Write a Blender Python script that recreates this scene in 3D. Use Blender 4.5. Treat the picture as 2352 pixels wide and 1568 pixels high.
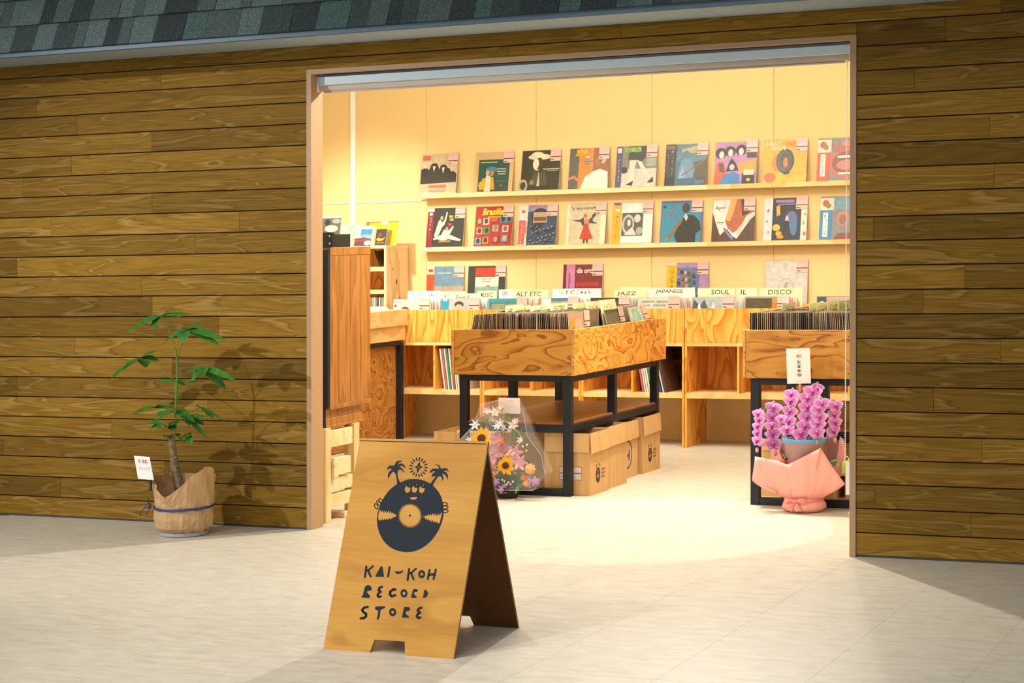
# Record shop front in an indoor mall, seen from the concourse.
import bpy, math, random
from math import sin, cos, pi, radians, atan2, hypot
from mathutils import Vector, Matrix
from mathutils.geometry import tessellate_polygon

for o in list(bpy.data.objects): bpy.data.objects.remove(o)
S = bpy.context.scene
COL = S.collection
random.seed(7)
# World axes: X runs along the shop front (right), Y goes into the shop, Z up; z=0 is the floor.
# The uprights of the shop lean 1.3 degrees along the front, as they do in the photograph.
LEAN = 0.02309

# ---------------------------------------------------------------- camera
cam = bpy.data.cameras.new('camera'); camo = bpy.data.objects.new('camera', cam); COL.objects.link(camo)
TH = radians(24.4662); RHO = radians(1.2040)
Rt = Vector((cos(TH), sin(TH), 0)); Fw = Vector((-sin(TH), cos(TH), 0)); Up = Vector((0, 0, 1))
ax = Rt*cos(RHO) - Up*sin(RHO); ay = Rt*sin(RHO) + Up*cos(RHO); az = -Fw
mw = Matrix((ax, ay, az)).transposed().to_4x4(); mw.translation = Vector((5.24086, -8.83625, 1.5))
camo.matrix_world = mw
cam.sensor_width = 36; cam.lens = 4449.198/2352*36
cam.shift_y = -(784-552.54)/2352; cam.clip_end = 100
S.camera = camo

# ---------------------------------------------------------------- light
def sr(h):
    if isinstance(h, str):
        h = h.lstrip('#'); c = [int(h[i:i+2], 16)/255 for i in (0, 2, 4)]
    else: c = h
    return tuple((x/12.92 if x <= .04045 else ((x+.055)/1.055)**2.4) for x in c)
S.view_settings.view_transform = 'Standard'; S.view_settings.look = 'None'
S.view_settings.exposure = 0.17; S.view_settings.gamma = 1.0
S.view_settings.use_curve_mapping = False
wd = bpy.data.worlds.new('mall'); S.world = wd; wd.use_nodes = True
wd.node_tree.nodes['Background'].inputs[0].default_value = (0.84, 0.94, 1.0, 1)
wd.node_tree.nodes['Background'].inputs[1].default_value = 0.30
def spot(name, loc, target, watts, col, deg, blend=.3, r=.03):
    l = bpy.data.lights.new(name, 'SPOT'); l.energy = watts; l.color = col; l.spot_size = radians(deg); l.spot_blend = blend; l.shadow_soft_size = r
    o = bpy.data.objects.new(name, l); COL.objects.link(o); o.location = loc
    o.rotation_euler = (Vector(target)-Vector(loc)).to_track_quat('-Z', 'Y').to_euler(); return o
def area(name, loc, target, watts, col, sx, sy):
    l = bpy.data.lights.new(name, 'AREA'); l.energy = watts; l.color = col; l.shape = 'RECTANGLE'; l.size = sx; l.size_y = sy
    o = bpy.data.objects.new(name, l); COL.objects.link(o); o.location = loc
    o.rotation_euler = (Vector(target)-Vector(loc)).to_track_quat('-Z', 'Y').to_euler(); return o
WARM = (1.0, .90, .74); WHITE = (1.0, .95, .84); COOL = (1.0, .98, .98)
# shop ceiling spots, with added fill lights among them
spot('shop_spot_or_fill', (1.56, 1.73, 3.2), (.6, -1.6, 0), 400, WHITE, 138, .5, .03)
spot('shop_spot_or_fill', (1.6, 1.9, 3.2), (1.55, .70, 0), 210, WHITE, 36, .10, .02)
spot('shop_spot_or_fill', (2.24, 2.4, 3.2), (2.4, .4, 0), 70, WHITE, 120, .5, .03)
spot('shop_spot_or_fill', (-1.9, 2.2, 3.3), (-2.1, 4.7, .9), 390, WHITE, 50, .8, .03)
spot('shop_spot_or_fill', (-.6, 2.0, 3.3), (-.7, 4.7, .7), 130, WHITE, 50, .8, .03)
spot('shop_spot_or_fill', (.9, 2.0, 3.3), (.7, 4.7, .7), 75, WHITE, 50, .8, .03)
spot('shop_spot_or_fill', (2.3, 2.2, 3.3), (2.0, 4.7, .8), 40, WHITE, 50, .8, .03)
spot('shop_spot_or_fill', (1.5, 3.0, 3.3), (1.3, 3.75, 0), 170, WHITE, 62, .7, .04)  # unseen spot added to brighten the floor and lower cubbies
spot('shop_spot_or_fill', (-.9, 2.9, 3.3), (-.9, 3.7, 0), 170, WHITE, 66, .7, .04)  # same added fill over the left aisle, no lamp known there
area('shop_fill_light', (.8, 2.4, 3.4), (.8, 2.4, 0), 70, WHITE, 4.0, 2.5)  # broad fill added to lift the whole room, not a fitting
area('shop_fill_light', (.7, 1.75, 3.3), (.7, 4.6, .3), 22, WHITE, 4.5, .5)  # soft fill added to brighten the fronts of the bin units
# concourse lights, again with some added fill
spot('concourse_spot_or_fill', (-3.1, -4.2, 3.35), (-.1, 0, .45), 620, COOL, 58, .9, .04)
spot('concourse_spot_or_fill', (1.26, -2.5, 4.6), (1.0, -3.4, 0), 190, COOL, 84, .9, .04)
spot('concourse_spot_or_fill', (.2, -6.6, 4.2), (1.8, -2.4, .3), 420, COOL, 36, .9, .06)  # frontal fill added to brighten the face of the A-frame board
area('concourse_panel_or_fill', (1.4, -4.6, 5.0), (1.2, -1.8, 0), 85, COOL, 5.0, 1.2)
area('concourse_panel_or_fill', (-1.2, -9.4, 3.0), (.3, 0, .9), 80, COOL, 4.0, 1.4)  # low front fill added to carry light into the shop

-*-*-

◆ TASK: Return all of the data exactly as written, and drop the pictures.

◆ ANSWER IN FULL:
Write a Blender Python script that recreates this scene in 3D. Use Blender 4.5. Treat the picture as 2352 pixels wide and 1568 pixels high.
# Record shop front in an indoor mall, seen from the concourse.
import bpy, math, random
from math import sin, cos, pi, radians, atan2, hypot
from mathutils import Vector, Matrix
from mathutils.geometry import tessellate_polygon

for o in list(bpy.data.objects): bpy.data.objects.remove(o)
S = bpy.context.scene
COL = S.collection
random.seed(7)
# World axes: X runs along the shop front (right), Y goes into the shop, Z up; z=0 is the floor.
# The uprights of the shop lean 1.3 degrees along the front, as they do in the photograph.
LEAN = 0.02309

# ---------------------------------------------------------------- camera
cam = bpy.data.cameras.new('camera'); camo = bpy.data.objects.new('camera', cam); COL.objects.link(camo)
TH = radians(24.4662); RHO = radians(1.2040)
Rt = Vector((cos(TH), sin(TH), 0)); Fw = Vector((-sin(TH), cos(TH), 0)); Up = Vector((0, 0, 1))
ax = Rt*cos(RHO) - Up*sin(RHO); ay = Rt*sin(RHO) + Up*cos(RHO); az = -Fw
mw = Matrix((ax, ay, az)).transposed().to_4x4(); mw.translation = Vector((5.24086, -8.83625, 1.5))
camo.matrix_world = mw
cam.sensor_width = 36; cam.lens = 4449.198/2352*36
cam.shift_y = -(784-552.54)/2352; cam.clip_end = 100
S.camera = camo

# ---------------------------------------------------------------- light
def sr(h):
    if isinstance(h, str):
        h = h.lstrip('#'); c = [int(h[i:i+2], 16)/255 for i in (0, 2, 4)]
    else: c = h
    return tuple((x/12.92 if x <= .04045 else ((x+.055)/1.055)**2.4) for x in c)
S.view_settings.view_transform = 'Standard'; S.view_settings.look = 'None'
S.view_settings.exposure = 0.17; S.view_settings.gamma = 1.0
S.view_settings.use_curve_mapping = False
wd = bpy.data.worlds.new('mall'); S.world = wd; wd.use_nodes = True
wd.node_tree.nodes['Background'].inputs[0].default_value = (0.84, 0.94, 1.0, 1)
wd.node_tree.nodes['Background'].inputs[1].default_value = 0.30
def spot(name, loc, target, watts, col, deg, blend=.3, r=.03):
    l = bpy.data.lights.new(name, 'SPOT'); l.energy = watts; l.color = col; l.spot_size = radians(deg); l.spot_blend = blend; l.shadow_soft_size = r
    o = bpy.data.objects.new(name, l); COL.objects.link(o); o.location = loc
    o.rotation_euler = (Vector(target)-Vector(loc)).to_track_quat('-Z', 'Y').to_euler(); return o
def area(name, loc, target, watts, col, sx, sy):
    l = bpy.data.lights.new(name, 'AREA'); l.energy = watts; l.color = col; l.shape = 'RECTANGLE'; l.size = sx; l.size_y = sy
    o = bpy.data.objects.new(name, l); COL.objects.link(o); o.location = loc
    o.rotation_euler = (Vector(target)-Vector(loc)).to_track_quat('-Z', 'Y').to_euler(); return o
WARM = (1.0, .90, .74); WHITE = (1.0, .95, .84); COOL = (1.0, .98, .98)
# shop ceiling spots, with added fill lights among them
spot('shop_spot_or_fill', (1.56, 1.73, 3.2), (.6, -1.6, 0), 400, WHITE, 138, .5, .03)
spot('shop_spot_or_fill', (1.6, 1.9, 3.2), (1.55, .70, 0), 210, WHITE, 36, .10, .02)
spot('shop_spot_or_fill', (2.24, 2.4, 3.2), (2.4, .4, 0), 70, WHITE, 120, .5, .03)
spot('shop_spot_or_fill', (-1.9, 2.2, 3.3), (-2.1, 4.7, .9), 390, WHITE, 50, .8, .03)
spot('shop_spot_or_fill', (-.6, 2.0, 3.3), (-.7, 4.7, .7), 130, WHITE, 50, .8, .03)
spot('shop_spot_or_fill', (.9, 2.0, 3.3), (.7, 4.7, .7), 75, WHITE, 50, .8, .03)
spot('shop_spot_or_fill', (2.3, 2.2, 3.3), (2.0, 4.7, .8), 40, WHITE, 50, .8, .03)
spot('shop_spot_or_fill', (1.5, 3.0, 3.3), (1.3, 3.75, 0), 170, WHITE, 62, .7, .04)  # unseen spot added to brighten the floor and lower cubbies
spot('shop_spot_or_fill', (-.9, 2.9, 3.3), (-.9, 3.7, 0), 170, WHITE, 66, .7, .04)  # same added fill over the left aisle, no lamp known there
area('shop_fill_light', (.8, 2.4, 3.4), (.8, 2.4, 0), 70, WHITE, 4.0, 2.5)  # broad fill added to lift the whole room, not a fitting
area('shop_fill_light', (.7, 1.75, 3.3), (.7, 4.6, .3), 22, WHITE, 4.5, .5)  # soft fill added to brighten the fronts of the bin units
# concourse lights, again with some added fill
spot('concourse_spot_or_fill', (-3.1, -4.2, 3.35), (-.1, 0, .45), 620, COOL, 58, .9, .04)
spot('concourse_spot_or_fill', (1.26, -2.5, 4.6), (1.0, -3.4, 0), 190, COOL, 84, .9, .04)
spot('concourse_spot_or_fill', (.2, -6.6, 4.2), (1.8, -2.4, .3), 420, COOL, 36, .9, .06)  # frontal fill added to brighten the face of the A-frame board
area('concourse_panel_or_fill', (1.4, -4.6, 5.0), (1.2, -1.8, 0), 85, COOL, 5.0, 1.2)
area('concourse_panel_or_fill', (-1.2, -9.4, 3.0), (.3, 0, .9), 80, COOL, 4.0, 1.4)  # low front fill added to carry light into the shop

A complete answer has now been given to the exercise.